## YOUR INSTRUCTIONS
The listing must be reproduced in full, exactly as it stands.

## AVAILABLE DATA
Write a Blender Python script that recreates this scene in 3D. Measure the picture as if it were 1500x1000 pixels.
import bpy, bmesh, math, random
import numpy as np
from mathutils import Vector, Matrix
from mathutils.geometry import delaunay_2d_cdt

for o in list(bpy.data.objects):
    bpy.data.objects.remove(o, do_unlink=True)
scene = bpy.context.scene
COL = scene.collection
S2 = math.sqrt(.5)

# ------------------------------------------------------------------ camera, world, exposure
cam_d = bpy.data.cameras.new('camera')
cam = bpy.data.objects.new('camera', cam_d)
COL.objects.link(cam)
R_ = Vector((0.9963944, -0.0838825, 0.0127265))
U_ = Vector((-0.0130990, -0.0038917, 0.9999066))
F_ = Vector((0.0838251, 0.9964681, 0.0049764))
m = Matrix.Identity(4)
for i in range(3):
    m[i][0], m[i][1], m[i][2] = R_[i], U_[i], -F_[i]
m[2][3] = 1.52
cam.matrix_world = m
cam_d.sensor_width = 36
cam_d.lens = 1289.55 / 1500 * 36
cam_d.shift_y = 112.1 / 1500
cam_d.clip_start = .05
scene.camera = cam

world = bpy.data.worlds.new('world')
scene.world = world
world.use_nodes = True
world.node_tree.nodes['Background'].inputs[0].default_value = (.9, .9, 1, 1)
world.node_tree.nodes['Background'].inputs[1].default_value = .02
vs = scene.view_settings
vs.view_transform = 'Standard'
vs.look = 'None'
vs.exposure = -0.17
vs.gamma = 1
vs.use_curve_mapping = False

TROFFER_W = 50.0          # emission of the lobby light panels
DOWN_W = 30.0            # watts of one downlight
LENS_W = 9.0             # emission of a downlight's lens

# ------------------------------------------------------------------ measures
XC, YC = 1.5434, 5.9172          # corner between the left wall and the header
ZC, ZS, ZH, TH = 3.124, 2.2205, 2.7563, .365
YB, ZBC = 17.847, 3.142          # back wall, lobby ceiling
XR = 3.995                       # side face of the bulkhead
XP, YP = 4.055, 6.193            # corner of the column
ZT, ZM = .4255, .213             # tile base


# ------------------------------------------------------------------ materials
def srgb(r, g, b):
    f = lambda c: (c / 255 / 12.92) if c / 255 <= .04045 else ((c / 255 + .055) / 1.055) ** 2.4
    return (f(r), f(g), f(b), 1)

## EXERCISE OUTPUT
Write a Blender Python script that recreates this scene in 3D. Measure the picture as if it were 1500x1000 pixels.
import bpy, bmesh, math, random
import numpy as np
from mathutils import Vector, Matrix
from mathutils.geometry import delaunay_2d_cdt

for o in list(bpy.data.objects):
    bpy.data.objects.remove(o, do_unlink=True)
scene = bpy.context.scene
COL = scene.collection
S2 = math.sqrt(.5)

# ------------------------------------------------------------------ camera, world, exposure
cam_d = bpy.data.cameras.new('camera')
cam = bpy.data.objects.new('camera', cam_d)
COL.objects.link(cam)
R_ = Vector((0.9963944, -0.0838825, 0.0127265))
U_ = Vector((-0.0130990, -0.0038917, 0.9999066))
F_ = Vector((0.0838251, 0.9964681, 0.0049764))
m = Matrix.Identity(4)
for i in range(3):
    m[i][0], m[i][1], m[i][2] = R_[i], U_[i], -F_[i]
m[2][3] = 1.52
cam.matrix_world = m
cam_d.sensor_width = 36
cam_d.lens = 1289.55 / 1500 * 36
cam_d.shift_y = 112.1 / 1500
cam_d.clip_start = .05
scene.camera = cam

world = bpy.data.worlds.new('world')
scene.world = world
world.use_nodes = True
world.node_tree.nodes['Background'].inputs[0].default_value = (.9, .9, 1, 1)
world.node_tree.nodes['Background'].inputs[1].default_value = .02
vs = scene.view_settings
vs.view_transform = 'Standard'
vs.look = 'None'
vs.exposure = -0.17
vs.gamma = 1
vs.use_curve_mapping = False

TROFFER_W = 50.0          # emission of the lobby light panels
DOWN_W = 30.0            # watts of one downlight
LENS_W = 9.0             # emission of a downlight's lens

# ------------------------------------------------------------------ measures
XC, YC = 1.5434, 5.9172          # corner between the left wall and the header
ZC, ZS, ZH, TH = 3.124, 2.2205, 2.7563, .365
YB, ZBC = 17.847, 3.142          # back wall, lobby ceiling
XR = 3.995                       # side face of the bulkhead
XP, YP = 4.055, 6.193            # corner of the column
ZT, ZM = .4255, .213             # tile base


# ------------------------------------------------------------------ materials
def srgb(r, g, b):
    f = lambda c: (c / 255 / 12.92) if c / 255 <= .04045 else ((c / 255 + .055) / 1.055) ** 2.4
    return (f(r), f(g), f(b), 1)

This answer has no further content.